Monday, 18 June 2012

Sand and sky

Last week's Radio 4 book of the week was Strands by poet Jean Sprackland. It's about a year spent roaming my local beaches. As such I found it interesting and annoying in equal measure. Interesting because it told me things I didn't know about a familiar location. Annoying because it didn't match my perception of the beach. Nonetheless I bought myself a copy, which I am half way through, and got the urge to visit the sands again.

The area of beach I visited yesterday evening is where the shrimpers travel to the water. Their bastardised amphibious vehicles are penned in a compound above the high water mark and there is a churned track leading out to sea. A couple of posts serve as waymarkers. The shore is gradually being colonised by marram grass, to such an extent that the area is known as 'the green beach'. Not so much a beach as salt marsh in reality. Human activity is making its mark at the same time as nature is fighting back.
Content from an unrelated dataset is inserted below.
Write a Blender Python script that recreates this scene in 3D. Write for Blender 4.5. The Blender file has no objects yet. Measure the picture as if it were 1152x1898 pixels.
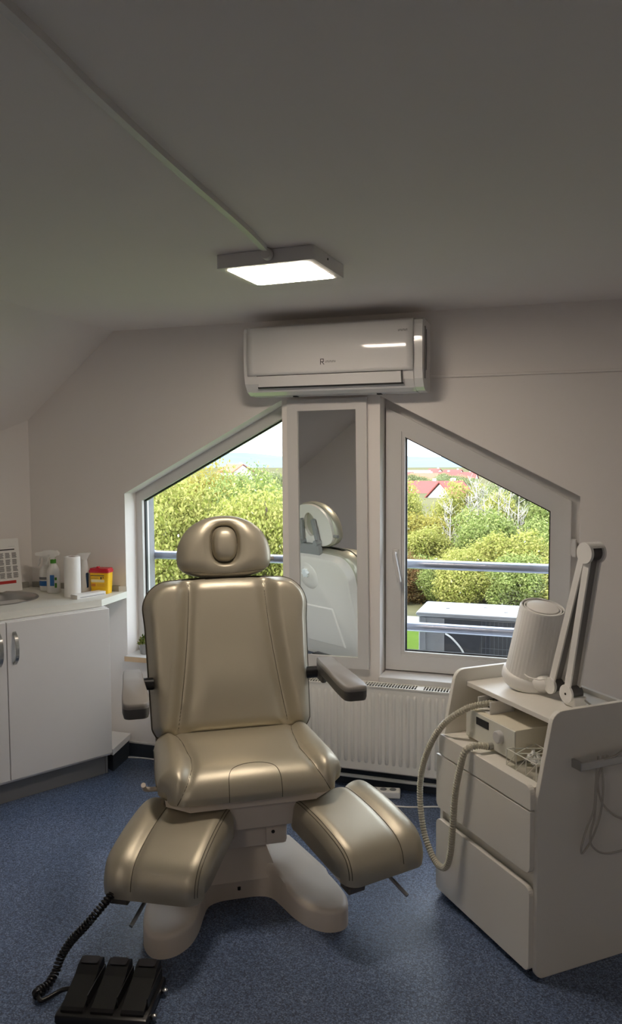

 The sea on this section of coast goes out miles, possibly literally, when the tide ebbs. Even on a summer evening the shore is a barren place. Trying to find pictures that are both interesting and say something about the sense of place is not at all easy. Not without reverting to cliché. There might be  some flotsam to make a hackneyed picture with - a shell on rippled sand, a branch silhouetted against the setting sun. Mostly it's sand and sky. There's sea if you walk far enough, and there's dunes and habitation if you turn around. Mostly it's sand and sky.

Perhaps the medium is wrong for the subject. Perhaps it requires a large format camera to make large prints where details such as a runner on the tide's edge would be clearer to give a better sense of scale and emptiness. Perhaps it can't be done photographically.